La recensione di La stranezza, il film di Roberto Andò nelle sale dal 27 ottobre
La tradizione dei delicati affreschi storici italiani, l’ecumenica celebrazione del genio artistico sporcato di leggerezza per fregiarsi di crediti popolari tali solo su carta, la sistematica divisione di ruoli, parti, scene e personaggi in seri e faceti. Ci sono film la cui stessa esistenza è giustificata dalla soddisfazione dell’apparato produttivo e creativo da cui sono originati: mostrine da vantare, pacche sulle spalle garantite. Chi lo sa, magari è il caso di
La stranezza, operazione di grande spolvero della cultura italiana e rilancio dell’identità nazionale a mezzo (Rai) cinema che, raccontando lo snodo cruciale nella produzione di
Luigi Pirandello, mette in scena nozioni scolastiche. Prolungamento (ma più probabilmente anticipazione) su schermo dei discorsi del cinema nelle scuole che suonano sempre come cinema delle scuole.

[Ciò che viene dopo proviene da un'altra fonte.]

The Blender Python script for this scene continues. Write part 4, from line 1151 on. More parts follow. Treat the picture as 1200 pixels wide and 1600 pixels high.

Senza girarci troppo intorno La stranezza è un film senza qualità dotato di un’idea di intrattenimento vecchissima, una che separa rigidamente i livelli di lettura e che non sa ridere (o anche solo sorridere) del contesto e delle figure ritratte ma gli affianca dei personaggi-macchietta, i buffoni che saltellano intorno al mostro sacro. Questo è il cinema delle scuole: quello che non si azzarda a toccare ciò che mette in scena, che non lo mette in discussione, che non lo contamina, rivede e ripensa, semmai lo racconta con dovizia di date, dettagli e realtà storica come un buon manuale. Un cinema innocuo, gentile e celebrativo che non ha un punto di vista personale, non ha un’idea di mondo di cinema stesso dentro di sé, ha solo trucchi di sceneggiatura per dare mordente ad una pagina di sussidiario.
Non poteva mancare
Toni Servillo, impegnatissimo a recitare il ragionamento, la mente affilata e geniale dell’artista che registra, elabora e tramite tormenti personali trasforma in arte ciò che vive e lo circonda. Niente di nuovo. A deludere semmai è l’uso povero di
Ficarra e Picone, chiamati a fare commedia leggera e rinunciare al loro tono comico. Lo stesso tono che,
nei loro momenti migliori, contiene molta più cinica profondità intellettuale e senso della sovversione di quanto non si trovi qui, con la sordina, sotto una metaforica egida di
Servillo/Pirandello, nume che benedice tutta l’operazione con il nome suo e del suo personaggio, così sovrapposti che non si sa dove finisca l’allure del primo e inizi quello del secondo.